Die Ignoranz der Bedürfnisse (Umweltschutz, Soziale Absicherung und Digitalisierung) beweist, dass unsere Repräsentanten im Bundestag nicht mehr uns vertreten, sondern die Interessen Weniger bedienen – denn bei aller Scheu vor eindeutigen Handlungen, die auf Zahlen aus der Bevölkerung basieren, eine Zahl ist immer von Bedeutung:
Parteispenden. Der politische Zeiger schlägt nämlich dann besonders aus, wenn das Geld fließt. Medien und Personen im Bundestag fühlen sich von dieser Unterstellung persönlich angegriffen, doch getroffene Hunde bellen am lautesten.

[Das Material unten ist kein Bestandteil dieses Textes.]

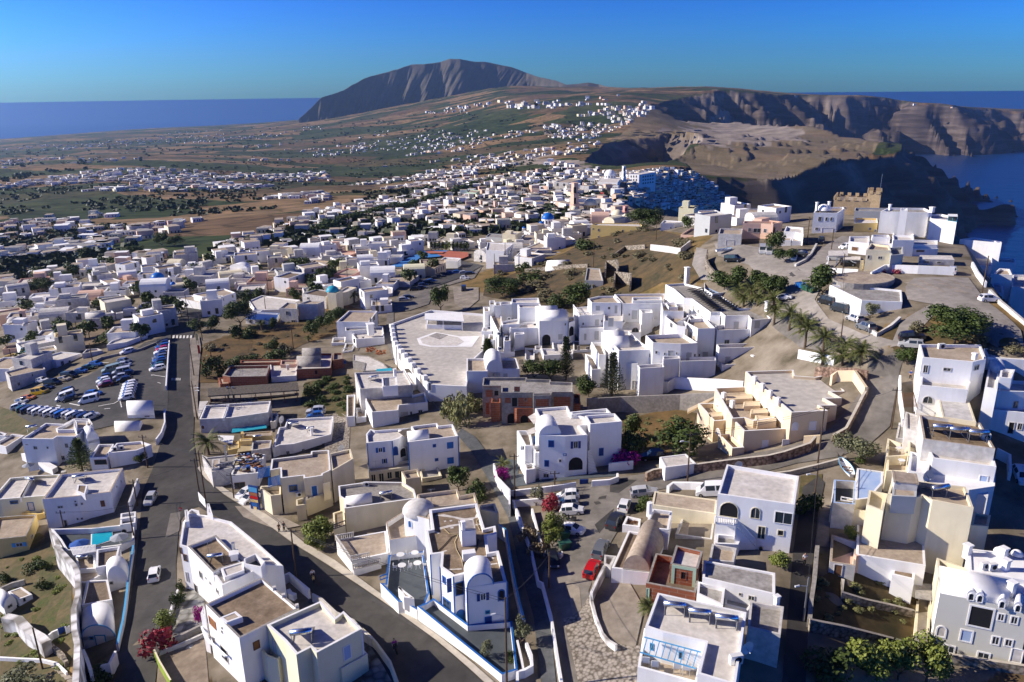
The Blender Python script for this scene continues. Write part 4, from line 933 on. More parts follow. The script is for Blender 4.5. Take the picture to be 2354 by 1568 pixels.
H.block('A',[(1245,500),(1570,468),(1738,402),(1622,363),(1338,386)],base=(1290,668),roof='rtan');H.block('A',[(1028,552),(1222,546),(1262,478),(1310,395),(1130,400)],dz=-.5)
H.win('A',1085,575,1228,632,bars=False,frame='wood')
ac('A',(1318,470),H.z-.5,.2,'left one of two air conditioners on the roof beside the left road');ac('A',(1395,455),H.z-.5,.2,'right one of two air conditioners on the roof beside the left road')
H=House('house','large white house with white roof and brown-capped parapet above the pool',wall='white')
H.block('A',[(486,1030),(890,995),(980,978),(1268,948),(1412,670),(705,740)],base=(560,1392),roof='rwhite',cap='rtan')
H.wins('A',[(660,1105,727,1135),(853,1045,876,1065),(860,1078,890,1112),(930,1070,955,1095),(880,1245,905,1270),(928,1240,955,1265),(1115,1225,1155,1270)]);H.win('A',1157,1045,1205,1115,fill='wood',frame='wood');H.door('A',735,1265,780,1370,fill='glass')
H.wins('A',[(1335,870,1345,905),(1385,800,1393,850)],arch=True)
H.block('A',[(876,938),(975,975),(1008,865),(890,862)],dz=.5,zb='-1.2',roof='rbrown',ph=.1);H.block('A',[(1170,1240),(1370,1180),(1345,1120),(1150,1190)],dz=-4.6)
solar('A',(920,822),H.z-.5,.3,'solar water heater on the large white roof above the pool')
for q,w in zip([(740,760),(1010,740),(1262,712)],['left','middle','right']):H.chimney('A',q,1.0,.9,cap=False,mat_='offwhite')
H.chimney('A',(1258,905),1.2,.5)
H=House('house','pale yellow house with blue-edged parapet and blue door at the left edge',wall='paleyellow')
H.block('A',[(0,1032),(540,988),(692,742),(352,762),(112,786),(-100,1030)],h=5.2,cap='white',roof='rwhite');H.door('A',320,1065,395,1162,fill='rwhite',frame='blue');H.win('A',115,1045,210,1085,frame='blue')
H.block('A',[(225,1010),(245,1005),(385,765),(360,765)],dz=.15,zb='-1',roof='rwhite',ph=.02,wall='white');H.block('A',[(65,1108),(205,1090),(215,1050),(80,1068)],dz=-2.0,ph=.1,roof='rgrey');H.block('A',[(408,1115),(490,1105),(488,1078),(412,1085)],dz=-2.6,roof='rbrown',ph=.1)
solar('A',(385,850),H.z-.5,-.3,'solar water heater on the blue-edged yellow house roof')
H=House('house','yellow house with broad tan roof at the left edge beside the pool',wall='yellow')
H.block('A',[(300,1455),(418,1208),(215,1215),(-60,1240),(-120,1500)],base=(330,1620),roof='rtan',cap='concrete');H.win('A',355,1430,378,1480);H.win('A',180,1530,265,1575,shut='skyblue')
H.block('A',[(430,1205),(512,1190),(505,1122),(385,1132),(250,1185)],dz=-1.0);H.win('A',480,1325,512,1352,frame='blue')
# pool court
H=House('pool_court','sunken pool court with turquoise water below the large white house','pool',wall='white')
H.block('A',[(585,1370),(1050,1360),(1540,1310),(1540,1500),(1370,1560),(1050,1600),(760,1620),(690,1500)],h=3.6,ph=1.0,pt=.3,roof='slate',zb='-6');zp=H.pl
H.slab('pool_water','A',[(1058,1432),(1284,1390),(1290,1490),(1055,1570)],zp+.15,.2,'pool');H.slab('pool_edge','A',[(1045,1425),(1292,1380),(1300,1498),(1040,1580)],zp+.1,.15,'white')
H.slats('B',[(805,25),(1100,-12),(1100,60),(840,110)],zp+2.4,18,'white',.09)
H=House('gatehouse','small white roadside pavilion with arched niche beside the pool',wall='white')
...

Die schäbigen Maskendeals, günstigere Kredite für Häuser, zig Termine mit Lobbyfirmen, die einseitige Positionen vertreten, Drehtür-Effekt und die Bequemlichkeit als politische Figur im Fernsehen aufzutreten und sein Gesicht in allen Medien zu finden – es gibt genügend Gründe moralischen Bankrott zu erklären, um in dieser Gesellschaft, die in den Dreck gefahren wird, das bestmögliche Leben auszukosten.

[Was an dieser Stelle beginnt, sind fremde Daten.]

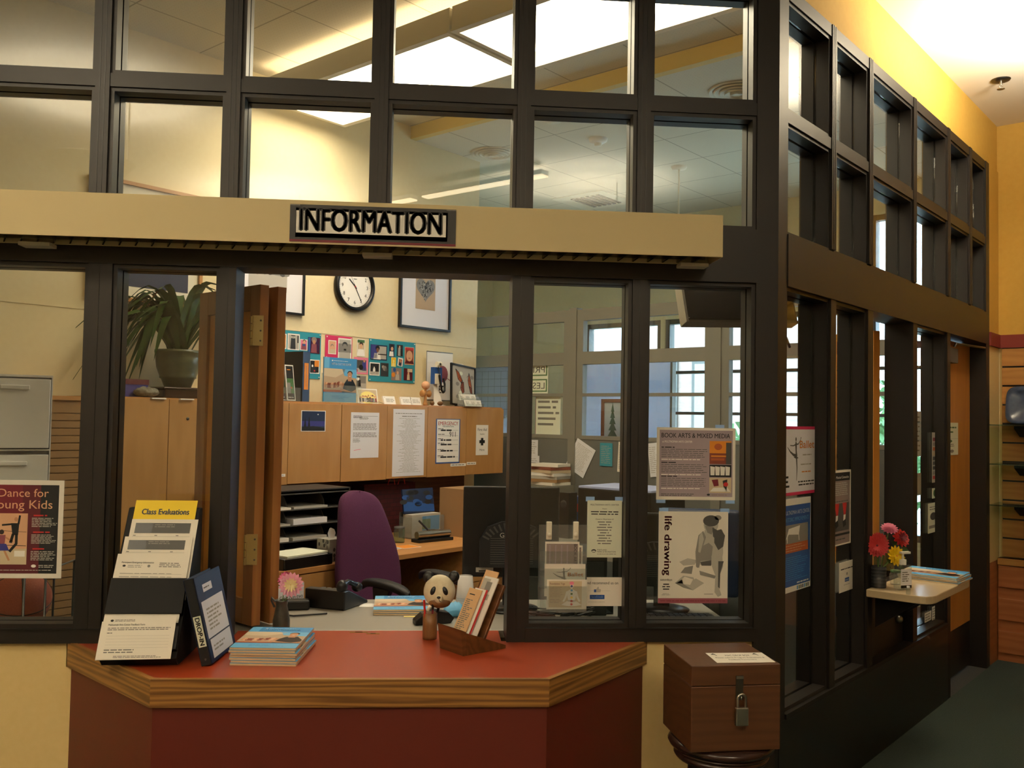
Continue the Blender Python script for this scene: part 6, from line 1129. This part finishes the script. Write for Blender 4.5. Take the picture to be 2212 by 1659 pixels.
# cables and clutter under the right panes
for k, (px, py, lab) in enumerate(((1160, 1326, 'tangle of black cables behind the flyer holder, left part'), (1235, 1326, 'tangle of black cables under the facebook card, right part'))):
    p = at_z(px, py+14, DZ); q = MB(); r = random.Random(20+k)
    for j in range(7):
        P_ = [Vector((r.uniform(-.1, .1), r.uniform(-.04, .04), r.uniform(.006, .05))) for _ in range(5)]; S_ = []
        for i in range(len(P_)-1):
            for t in range(4):
                u = t/4; a_ = P_[max(i-1, 0)]; b_ = P_[i]; c_ = P_[i+1]; d_ = P_[min(i+2, 4)]; S_.append(.5*((2*b_)+(-a_+c_)*u+(2*a_-5*b_+4*c_-d_)*u*u+(-a_+3*b_-3*c_+d_)*u**3)+Vector((0, 0, .006)))
        q.tube([Vector((v.x, v.y, max(.005, v.z))) for v in S_], .004, 'black', 6)
    q.build('cable_tangle', loc=(p.x, p.y, DZ), label=lab, cat='cables')
p = at_z(1290, 1330, DZ); o = thing('desk_tray', 'black desk tray with yellow folder under the hours notice', 'tray', (p.x, p.y+.08, DZ), .1); q = MB(); q.box(-.07, .07, -.06, .06, 0, .006, 'black'); q.box(-.07, -.065, -.06, .06, .006, .04, 'black'); q.box(.065, .07, -.06, .06, .006, .04, 'black'); q.box(-.065, .065, .055, .06, .006, .04, 'black'); q.build('tray', o); q = MB(); q.box(-.06, .03, -.05, .05, .012, .03, 'yellow'); q.build('folder', o)
o = thing('computer_tower', 'black computer tower behind the flyer holder window', 'computer', (.66, .62, DZ)); q = MB(); q.box(-.09, .09, -.16, .2, 0, .26, 'black'); q.build('case', o, bevel=.004); q = MB(); q.box(-.075, .075, -.163, -.16, .03, .23, 'charcoal'); q.build('front_panel', o)
monitor('back of a black monitor behind the life drawing poster', (1.02, .58, DZ), -.25, .44, .33, .10, False)
o = thing('keyboard', 'black keyboard low behind the life drawing window', 'keyboard', (1.0, .36, DZ)); q = MB(); q.box(-.2, .2, -.06, .06, 0.001, .018, 'charcoal'); q.build('body', o, bevel=.003); q = MB()
for i in range(14):
    for j in range(4): q.box(-.19+.027*i, -.167+.027*i, -.05+.026*j, -.028+.026*j, .018, .023, 'black')
q.build('keys', o)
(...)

Schockierend deutlich wird das an der Tatsache, dass niemand, der für die Rolle als Regierungschef*in kandidiert wirklich etwas Inhaltliches bewegen will. Armin Laschet will die Macht. Annalena Baerbock will die Macht. Olaf Scholz will die Macht.

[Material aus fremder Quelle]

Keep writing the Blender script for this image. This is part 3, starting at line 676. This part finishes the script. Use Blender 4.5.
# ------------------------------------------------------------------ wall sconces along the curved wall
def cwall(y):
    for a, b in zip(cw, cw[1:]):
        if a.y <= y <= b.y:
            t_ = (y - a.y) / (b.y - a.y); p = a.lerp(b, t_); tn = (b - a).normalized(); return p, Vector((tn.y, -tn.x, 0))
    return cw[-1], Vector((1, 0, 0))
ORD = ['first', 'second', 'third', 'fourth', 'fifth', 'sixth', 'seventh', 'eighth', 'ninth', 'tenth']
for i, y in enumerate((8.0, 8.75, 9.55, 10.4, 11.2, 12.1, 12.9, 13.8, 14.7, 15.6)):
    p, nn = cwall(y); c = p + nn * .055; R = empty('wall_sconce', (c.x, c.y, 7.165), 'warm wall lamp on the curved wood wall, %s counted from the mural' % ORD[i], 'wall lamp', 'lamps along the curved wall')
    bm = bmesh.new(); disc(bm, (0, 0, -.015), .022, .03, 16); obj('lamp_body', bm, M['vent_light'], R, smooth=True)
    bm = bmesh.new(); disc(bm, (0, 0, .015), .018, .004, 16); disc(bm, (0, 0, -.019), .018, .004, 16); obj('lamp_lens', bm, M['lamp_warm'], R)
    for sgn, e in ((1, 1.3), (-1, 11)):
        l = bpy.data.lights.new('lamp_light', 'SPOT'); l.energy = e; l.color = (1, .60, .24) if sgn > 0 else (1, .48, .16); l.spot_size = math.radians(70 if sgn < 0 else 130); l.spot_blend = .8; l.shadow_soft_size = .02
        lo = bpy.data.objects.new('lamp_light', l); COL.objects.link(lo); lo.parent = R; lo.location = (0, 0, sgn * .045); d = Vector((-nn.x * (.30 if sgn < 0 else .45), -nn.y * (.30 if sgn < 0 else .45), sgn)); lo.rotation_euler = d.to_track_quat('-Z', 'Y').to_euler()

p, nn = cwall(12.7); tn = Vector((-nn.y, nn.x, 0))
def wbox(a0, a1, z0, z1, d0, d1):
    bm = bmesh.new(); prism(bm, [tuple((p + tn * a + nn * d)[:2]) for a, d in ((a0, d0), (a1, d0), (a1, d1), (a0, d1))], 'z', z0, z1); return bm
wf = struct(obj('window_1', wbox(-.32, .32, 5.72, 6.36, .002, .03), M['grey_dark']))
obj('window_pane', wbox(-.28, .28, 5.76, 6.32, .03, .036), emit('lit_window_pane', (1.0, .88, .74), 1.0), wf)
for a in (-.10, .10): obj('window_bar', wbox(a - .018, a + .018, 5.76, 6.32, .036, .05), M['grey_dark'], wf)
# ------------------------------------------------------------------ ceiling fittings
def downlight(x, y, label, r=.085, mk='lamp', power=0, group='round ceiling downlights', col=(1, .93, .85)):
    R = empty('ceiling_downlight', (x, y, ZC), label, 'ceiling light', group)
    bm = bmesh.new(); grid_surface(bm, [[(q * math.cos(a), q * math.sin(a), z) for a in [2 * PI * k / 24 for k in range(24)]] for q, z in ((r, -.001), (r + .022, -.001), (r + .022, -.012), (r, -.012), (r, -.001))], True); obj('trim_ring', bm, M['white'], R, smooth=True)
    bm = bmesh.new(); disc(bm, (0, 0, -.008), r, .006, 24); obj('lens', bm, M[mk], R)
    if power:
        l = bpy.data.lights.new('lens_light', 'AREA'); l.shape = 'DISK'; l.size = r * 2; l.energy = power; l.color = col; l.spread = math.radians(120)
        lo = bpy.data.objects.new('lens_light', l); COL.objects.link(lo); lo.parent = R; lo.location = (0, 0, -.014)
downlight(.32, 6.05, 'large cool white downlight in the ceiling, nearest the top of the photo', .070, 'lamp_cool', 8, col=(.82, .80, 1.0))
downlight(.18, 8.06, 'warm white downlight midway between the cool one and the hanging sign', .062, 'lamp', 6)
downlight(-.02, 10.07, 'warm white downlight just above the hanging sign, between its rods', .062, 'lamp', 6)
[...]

Ich bin sicher, dass Novalis in seinem Gedicht nicht sagen will, dass Menschen in Verantwortung Zahlen und Tabellen ignorieren, um sich selbst in die Tasche zu wirtschaften, denn im Kern der romantischen Epoche steht die Flucht in die Selbstverwirklichung unseres Wesens – eine Chance, die uns derzeit von egoistischen Kräften in den Entscheidungsprozessen gestohlen wird.